TSMC profits surge 77% on AI demand, signaling sustained compute buildout
The world's largest chip manufacturer keeps posting record quarters as AI infrastructure spending shows no signs of slowing down.
TSMC, the company that makes the chips powering essentially everything with a processor, just reported another jaw-dropping quarter. The Taiwan Semiconductor Manufacturing Company saw its net profit climb 77% year-over-year, driven by insatiable demand for AI chips.
TSMC has now delivered eight consecutive quarters of year-on-year profit growth.
The numbers behind the AI hardware gold rush
The company’s most recent record quarter saw net profit hit NT$505.74 billion, roughly $16 billion, with revenue climbing 20.5% to NT$1.046 trillion. Advanced node technologies, meaning 7nm and below, generated 77% of wafer revenue. The high-performance computing segment alone accounted for 55% of total sales.
Prior quarters were equally aggressive. TSMC posted a 61% year-on-year profit increase in Q2 2025, with net income of NT$398.27 billion, approximately $13.5 billion. That number exceeded consensus estimates.
The company has also raised its 2026 revenue outlook, noting a 58% profit surge alongside robust AI chip demand.
Why crypto investors should care about a chip company
The AI infrastructure buildout that’s driving TSMC’s profits is the same capital expenditure cycle that benefits blockchain-adjacent technologies. Zero-knowledge proofs, the cryptographic technique underpinning privacy solutions and layer-2 scaling on Ethereum, are extraordinarily compute-intensive. They need exactly the kind of high-performance chips TSMC specializes in fabricating.

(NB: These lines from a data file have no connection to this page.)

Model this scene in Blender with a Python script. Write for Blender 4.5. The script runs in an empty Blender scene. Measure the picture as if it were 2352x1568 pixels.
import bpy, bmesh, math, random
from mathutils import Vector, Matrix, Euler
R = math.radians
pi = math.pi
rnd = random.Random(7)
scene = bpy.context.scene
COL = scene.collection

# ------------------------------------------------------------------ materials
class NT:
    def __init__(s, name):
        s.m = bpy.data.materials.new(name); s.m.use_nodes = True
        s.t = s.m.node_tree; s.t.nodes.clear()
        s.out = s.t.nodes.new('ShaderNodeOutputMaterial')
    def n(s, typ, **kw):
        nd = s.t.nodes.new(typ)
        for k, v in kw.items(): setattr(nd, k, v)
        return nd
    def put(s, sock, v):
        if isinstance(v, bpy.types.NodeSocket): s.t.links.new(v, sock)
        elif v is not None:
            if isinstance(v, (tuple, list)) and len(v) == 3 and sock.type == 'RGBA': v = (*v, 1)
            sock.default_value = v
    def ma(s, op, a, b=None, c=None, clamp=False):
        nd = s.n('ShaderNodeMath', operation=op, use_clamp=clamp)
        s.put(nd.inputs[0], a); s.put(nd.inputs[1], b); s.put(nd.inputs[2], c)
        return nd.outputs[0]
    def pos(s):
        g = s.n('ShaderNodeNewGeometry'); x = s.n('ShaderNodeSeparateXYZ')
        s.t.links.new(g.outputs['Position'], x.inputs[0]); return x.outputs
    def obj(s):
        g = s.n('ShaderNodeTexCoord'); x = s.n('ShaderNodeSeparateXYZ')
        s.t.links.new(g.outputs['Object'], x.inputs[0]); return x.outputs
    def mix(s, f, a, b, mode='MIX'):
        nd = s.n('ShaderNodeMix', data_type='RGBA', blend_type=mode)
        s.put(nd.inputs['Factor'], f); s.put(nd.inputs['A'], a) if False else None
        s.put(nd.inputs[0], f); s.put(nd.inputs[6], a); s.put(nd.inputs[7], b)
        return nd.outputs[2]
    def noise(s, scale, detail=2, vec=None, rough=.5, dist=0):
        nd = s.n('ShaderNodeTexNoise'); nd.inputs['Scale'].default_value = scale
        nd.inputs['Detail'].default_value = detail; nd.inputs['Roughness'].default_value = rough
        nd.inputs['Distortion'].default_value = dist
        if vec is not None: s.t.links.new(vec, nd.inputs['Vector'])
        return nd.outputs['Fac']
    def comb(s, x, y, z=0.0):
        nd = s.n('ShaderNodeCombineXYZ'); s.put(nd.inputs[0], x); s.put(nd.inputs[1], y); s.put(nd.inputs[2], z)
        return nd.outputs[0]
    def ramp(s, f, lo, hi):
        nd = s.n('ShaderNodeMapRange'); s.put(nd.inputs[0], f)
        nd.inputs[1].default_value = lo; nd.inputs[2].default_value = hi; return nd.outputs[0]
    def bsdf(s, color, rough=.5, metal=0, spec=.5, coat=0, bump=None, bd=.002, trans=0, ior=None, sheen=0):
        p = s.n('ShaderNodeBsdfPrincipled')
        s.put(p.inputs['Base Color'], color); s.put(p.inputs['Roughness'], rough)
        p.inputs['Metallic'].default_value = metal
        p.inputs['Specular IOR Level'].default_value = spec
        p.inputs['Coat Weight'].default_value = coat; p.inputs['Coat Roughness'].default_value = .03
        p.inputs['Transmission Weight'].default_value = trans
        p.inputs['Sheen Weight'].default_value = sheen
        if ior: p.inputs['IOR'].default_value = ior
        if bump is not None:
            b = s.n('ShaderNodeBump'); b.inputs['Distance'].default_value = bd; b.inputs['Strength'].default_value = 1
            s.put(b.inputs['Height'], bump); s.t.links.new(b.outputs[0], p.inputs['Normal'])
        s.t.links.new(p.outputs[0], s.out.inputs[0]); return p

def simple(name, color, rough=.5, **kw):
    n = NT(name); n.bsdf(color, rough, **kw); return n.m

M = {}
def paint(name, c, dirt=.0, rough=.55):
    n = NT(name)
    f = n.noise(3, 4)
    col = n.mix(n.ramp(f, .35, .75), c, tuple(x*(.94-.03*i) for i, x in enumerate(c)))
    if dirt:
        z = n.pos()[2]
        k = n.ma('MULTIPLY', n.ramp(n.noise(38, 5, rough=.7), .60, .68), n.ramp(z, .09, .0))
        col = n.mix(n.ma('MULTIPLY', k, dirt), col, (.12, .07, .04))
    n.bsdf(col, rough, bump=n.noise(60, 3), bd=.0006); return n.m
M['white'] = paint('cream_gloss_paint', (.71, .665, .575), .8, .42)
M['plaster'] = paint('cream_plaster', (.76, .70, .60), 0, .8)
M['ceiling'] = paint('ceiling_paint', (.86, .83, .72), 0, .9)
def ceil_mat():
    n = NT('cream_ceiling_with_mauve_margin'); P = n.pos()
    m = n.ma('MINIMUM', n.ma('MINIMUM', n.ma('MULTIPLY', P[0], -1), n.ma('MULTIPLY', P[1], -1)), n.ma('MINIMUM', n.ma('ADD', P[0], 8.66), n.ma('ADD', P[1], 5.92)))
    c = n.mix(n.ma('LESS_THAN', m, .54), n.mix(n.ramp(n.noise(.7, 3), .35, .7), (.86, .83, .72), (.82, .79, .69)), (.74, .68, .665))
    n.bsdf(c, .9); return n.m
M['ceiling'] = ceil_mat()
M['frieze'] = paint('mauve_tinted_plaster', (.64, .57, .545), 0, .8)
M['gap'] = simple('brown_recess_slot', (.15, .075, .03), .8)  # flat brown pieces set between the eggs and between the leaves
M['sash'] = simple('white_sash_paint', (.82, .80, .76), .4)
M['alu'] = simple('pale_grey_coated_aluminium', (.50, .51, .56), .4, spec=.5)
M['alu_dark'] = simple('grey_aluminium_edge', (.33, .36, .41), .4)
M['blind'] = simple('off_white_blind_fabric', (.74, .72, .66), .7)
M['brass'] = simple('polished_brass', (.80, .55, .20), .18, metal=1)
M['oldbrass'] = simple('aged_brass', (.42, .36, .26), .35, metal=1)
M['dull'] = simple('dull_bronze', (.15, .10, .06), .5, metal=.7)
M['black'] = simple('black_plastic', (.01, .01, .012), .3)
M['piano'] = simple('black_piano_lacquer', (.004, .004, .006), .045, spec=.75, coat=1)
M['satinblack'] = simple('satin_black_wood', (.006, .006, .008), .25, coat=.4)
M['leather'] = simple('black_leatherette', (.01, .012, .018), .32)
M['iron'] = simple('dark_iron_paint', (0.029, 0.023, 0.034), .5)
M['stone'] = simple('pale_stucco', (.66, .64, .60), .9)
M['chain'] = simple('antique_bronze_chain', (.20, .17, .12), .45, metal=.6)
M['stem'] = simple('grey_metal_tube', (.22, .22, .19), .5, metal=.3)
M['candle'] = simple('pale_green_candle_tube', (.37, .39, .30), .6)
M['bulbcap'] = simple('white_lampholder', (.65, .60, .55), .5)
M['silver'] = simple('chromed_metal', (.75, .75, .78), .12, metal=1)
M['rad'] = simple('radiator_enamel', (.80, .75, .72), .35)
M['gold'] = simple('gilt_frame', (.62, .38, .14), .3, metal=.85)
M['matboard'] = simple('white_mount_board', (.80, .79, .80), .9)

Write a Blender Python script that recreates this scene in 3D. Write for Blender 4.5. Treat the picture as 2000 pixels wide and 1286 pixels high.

Projects like Render Network, Akash, and io.net are already building decentralized GPU marketplaces. The more GPUs that get manufactured and deployed globally, the deeper the potential supply pool for these networks becomes.
There’s also the Bitcoin mining angle. Advanced chip fabrication improvements eventually trickle down to ASIC manufacturers. When TSMC pushes the frontier on 3nm and 2nm processes, the efficiency gains cascade through the semiconductor supply chain.
The geopolitical risk nobody can ignore
The company has started diversifying, with new fabs under construction in Arizona, Japan, and Germany. TSMC’s Arizona facility alone carries a price tag in the tens of billions.
TSMC’s management has acknowledged these risks while simultaneously raising guidance.
What investors should watch from here
For anyone holding positions in AI-adjacent crypto tokens, whether that’s compute networks, AI agent platforms, or infrastructure plays, TSMC’s results serve as a macro-level confirmation signal. The picks-and-shovels layer of the AI economy is printing money, which means downstream demand for compute resources remains robust.
The risk to watch is demand destruction. If hyperscaler capital expenditure slows, if AI revenue fails to justify the infrastructure investment, or if geopolitical tensions escalate around Taiwan, the entire compute supply chain gets repriced.